SHORT TASK -
Without the pictures, print the lines running from the beginning of the material to the line containing "bg.inputs['Strength'].default_value = 0.25", both ends included.

─── PROVIDED RECORDS ───

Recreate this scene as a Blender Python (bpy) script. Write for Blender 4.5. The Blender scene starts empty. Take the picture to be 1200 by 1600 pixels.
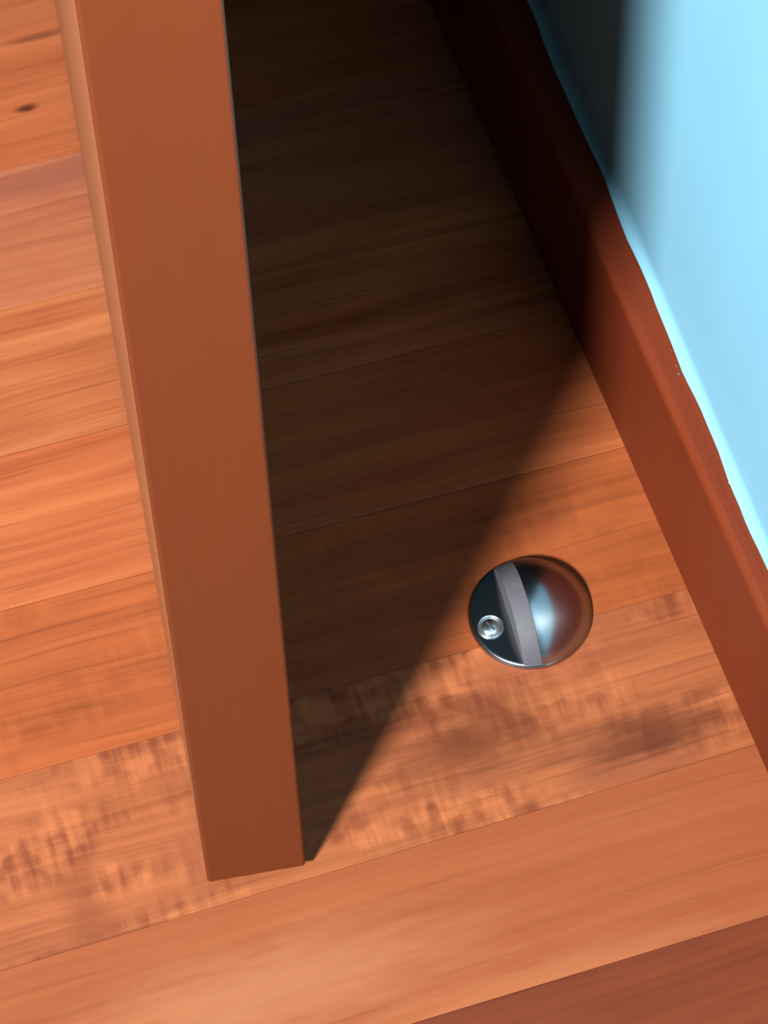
import bpy, bmesh, math, random
from mathutils import Vector, Matrix, noise

random.seed(7)
S = bpy.context.scene
COL = S.collection

# ---------------------------------------------------------------- camera
cam_data = bpy.data.cameras.new('camera')
cam = bpy.data.objects.new('camera', cam_data)
COL.objects.link(cam)
Rx = Vector((0.99907782, -0.03777433, -0.02041092))     # camera right in world
Dn = Vector((-0.04293607, -0.87896962, -0.47494094))    # image down in world
Fw = Vector((0.0, 0.47537933, -0.87978094))             # view direction
m = Matrix.Identity(4)
for i in range(3):
    m[i][0] = Rx[i]; m[i][1] = -Dn[i]; m[i][2] = -Fw[i]
m[2][3] = 1.29416
cam.matrix_world = m
cam_data.sensor_fit = 'VERTICAL'
cam_data.sensor_height = 36.0
cam_data.lens = 6250.0 / 1600.0 * 36.0
cam_data.clip_start = 0.02
S.camera = cam

# ---------------------------------------------------------------- world, lamp, exposure
w = bpy.data.worlds.new('room_ambience')
S.world = w
w.use_nodes = True
bg = w.node_tree.nodes['Background']
bg.inputs['Color'].default_value = (0.17, 0.66, 0.86, 1)
bg.inputs['Strength'].default_value = 0.25

LAMP_DIR = Vector((0.537, 0.843))        # the way the light travels over the floor
ld = bpy.data.lights.new('room_lamp', 'POINT')
ld.energy = 835.0
ld.color = (0.82, 0.96, 1.0)
ld.shadow_soft_size = 0.12
lamp = bpy.data.objects.new('room_lamp', ld)
COL.objects.link(lamp)
lamp.location = (-0.03 - LAMP_DIR.x * 1.32, 0.56 - LAMP_DIR.y * 1.32, 1.72)

S.view_settings.view_transform = 'Standard'
S.view_settings.look = 'None'
S.view_settings.exposure = 0.0
S.view_settings.gamma = 1.0
S.view_settings.use_curve_mapping = False

# ---------------------------------------------------------------- helpers
def srgb(r, g, b):
    f = lambda c: (c / 255 / 12.92) if c / 255 <= 0.04045 else ((c / 255 + 0.055) / 1.055) ** 2.4
    return (f(r), f(g), f(b), 1)

def gain(c, g): return tuple(min(1, a * b) for a, b in zip(c[:3], g)) + (1,)
G_FLOOR, G_SKIRT, G_EDGE = (0.357, 0.367, 0.374), (0.248, 0.214, 0.177), (0.241, 0.221, 0.201)

def link_mesh(name, bm, mat, parent=None, loc=(0, 0, 0), rot=0.0, smooth=False):
    me = bpy.data.meshes.new(name)
    bmesh.ops.recalc_face_normals(bm, faces=bm.faces)
    if smooth:
        for f in bm.faces: f.smooth = True
    bm.to_mesh(me); bm.free()
    o = bpy.data.objects.new(name, me)
    COL.objects.link(o)
    if mat: me.materials.append(mat)
    o.location = loc
    o.rotation_euler = (0, 0, rot)
    if parent: o.parent = parent
    return o

def smooth_by_angle(o, deg=35):
    for p in o.data.polygons: p.use_smooth = True
    bm = bmesh.new(); bm.from_mesh(o.data)
    for e in bm.edges:
        if len(e.link_faces) == 2 and e.calc_face_angle(0) > math.radians(deg): e.smooth = False
    bm.to_mesh(o.data); bm.free()

def tag(o, label=None, cat=None, kind=None, group=None):
    if label: o['label'] = label
    if cat: o['category'] = cat
    if kind: o['kind'] = kind
    if group: o['group'] = group

def box(bm, x0, x1, y0, y1, z0, z1, bevel=0.0, seg=2):
    vs = [bm.verts.new((x, y, z)) for z in (z0, z1) for y in (y0, y1) for x in (x0, x1)]
    fs = [(0, 1, 3, 2), (4, 6, 7, 5), (0, 4, 5, 1), (2, 3, 7, 6), (0, 2, 6, 4), (1, 5, 7, 3)]
    faces = [bm.faces.new([vs[i] for i in f]) for f in fs]
    if bevel:
        edges = list({e for f in faces for e in f.edges})
        bmesh.ops.bevel(bm, geom=edges, offset=bevel, segments=seg, affect='EDGES', profile=0.5)

# ---------------------------------------------------------------- materials
class NT:
    def __init__(self, name):
        self.mat = bpy.data.materials.new(name)
        self.mat.use_nodes = True
        self.t = self.mat.node_tree
        self.p = self.t.nodes['Principled BSDF']
    def n(self, typ, **kw):
        nd = self.t.nodes.new(typ)
        for k, v in kw.items():
            if isinstance(k, str) and hasattr(nd, k): setattr(nd, k, v)
            else: nd.inputs[k].default_value = v
        return nd
    def l(self, a, b): self.t.links.new(a, b)
    def math(self, op, a, b=None, clamp=False):
        nd = self.t.nodes.new('ShaderNodeMath'); nd.operation = op; nd.use_clamp = clamp
        for i, v in enumerate((a, b)):
            if v is None: continue
            if isinstance(v, (int, float)): nd.inputs[i].default_value = v
            else: self.l(v, nd.inputs[i])
        return nd.outputs[0]
    def rng(self, v, a, b, c=0.0, d=1.0):
        nd = self.t.nodes.new('ShaderNodeMapRange')
        nd.interpolation_type = 'SMOOTHSTEP'
        self.l(v, nd.inputs['Value'])
        for k, x in zip(('From Min', 'From Max', 'To Min', 'To Max'), (a, b, c, d)): nd.inputs[k].default_value = x
        return nd.outputs['Result']
    def mapped(self, vec, scale, loc=(0, 0, 0), rot=0.0):
        nd = self.t.nodes.new('ShaderNodeMapping')
        nd.inputs['Scale'].default_value = scale
        nd.inputs['Location'].default_value = loc
        nd.inputs['Rotation'].default_value = (0, 0, rot)
        self.l(vec, nd.inputs['Vector'])
        return nd.outputs[0]
    def noise(self, vec, scale, loc=(0, 0, 0), detail=3.0, rough=0.55, rot=0.0):
        nd = self.t.nodes.new('ShaderNodeTexNoise')
        nd.inputs['Scale'].default_value = 1.0
        nd.inputs['Detail'].default_value = detail
        nd.inputs['Roughness'].default_value = rough
        self.l(self.mapped(vec, scale, loc, rot), nd.inputs['Vector'])
        return nd.outputs['Fac']
    def mix(self, f, a, b, mode='MIX'):
        nd = self.t.nodes.new('ShaderNodeMix'); nd.data_type = 'RGBA'; nd.blend_type = mode
        for i, v in ((0, f), (6, a), (7, b)):
            if isinstance(v, (int, float, tuple)): nd.inputs[i].default_value = v
            else: self.l(v, nd.inputs[i])
        return nd.outputs[2]

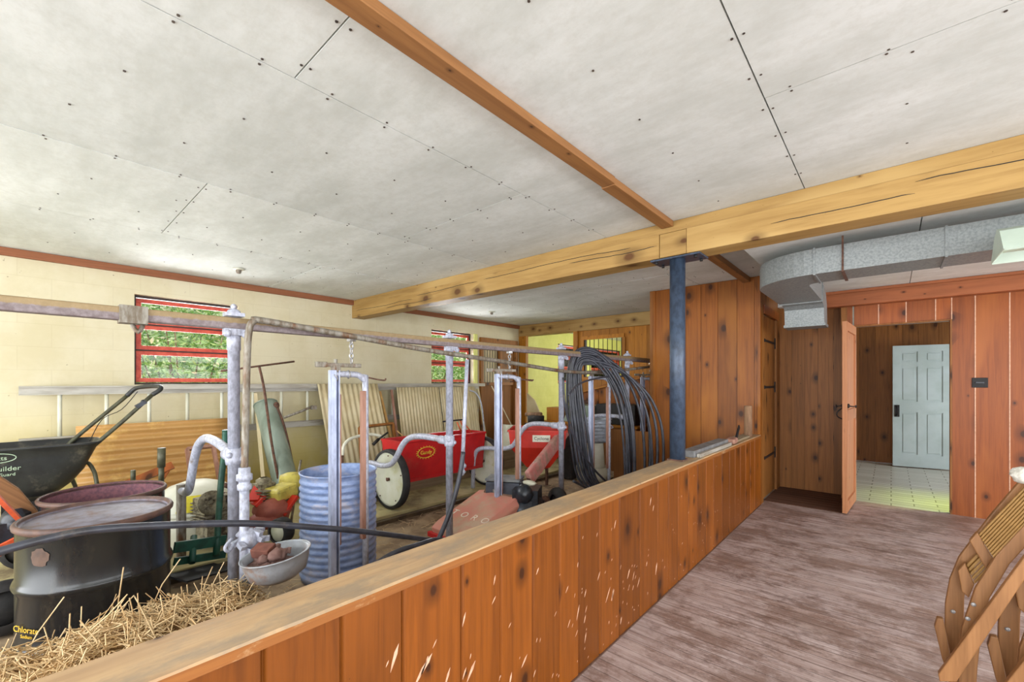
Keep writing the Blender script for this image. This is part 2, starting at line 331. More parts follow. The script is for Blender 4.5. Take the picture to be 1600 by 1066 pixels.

───

WRITTEN ANSWER -
Recreate this scene as a Blender Python (bpy) script. Write for Blender 4.5. The Blender scene starts empty. Take the picture to be 1200 by 1600 pixels.
import bpy, bmesh, math, random
from mathutils import Vector, Matrix, noise

random.seed(7)
S = bpy.context.scene
COL = S.collection

# ---------------------------------------------------------------- camera
cam_data = bpy.data.cameras.new('camera')
cam = bpy.data.objects.new('camera', cam_data)
COL.objects.link(cam)
Rx = Vector((0.99907782, -0.03777433, -0.02041092))     # camera right in world
Dn = Vector((-0.04293607, -0.87896962, -0.47494094))    # image down in world
Fw = Vector((0.0, 0.47537933, -0.87978094))             # view direction
m = Matrix.Identity(4)
for i in range(3):
    m[i][0] = Rx[i]; m[i][1] = -Dn[i]; m[i][2] = -Fw[i]
m[2][3] = 1.29416
cam.matrix_world = m
cam_data.sensor_fit = 'VERTICAL'
cam_data.sensor_height = 36.0
cam_data.lens = 6250.0 / 1600.0 * 36.0
cam_data.clip_start = 0.02
S.camera = cam

# ---------------------------------------------------------------- world, lamp, exposure
w = bpy.data.worlds.new('room_ambience')
S.world = w
w.use_nodes = True
bg = w.node_tree.nodes['Background']
bg.inputs['Color'].default_value = (0.17, 0.66, 0.86, 1)
bg.inputs['Strength'].default_value = 0.25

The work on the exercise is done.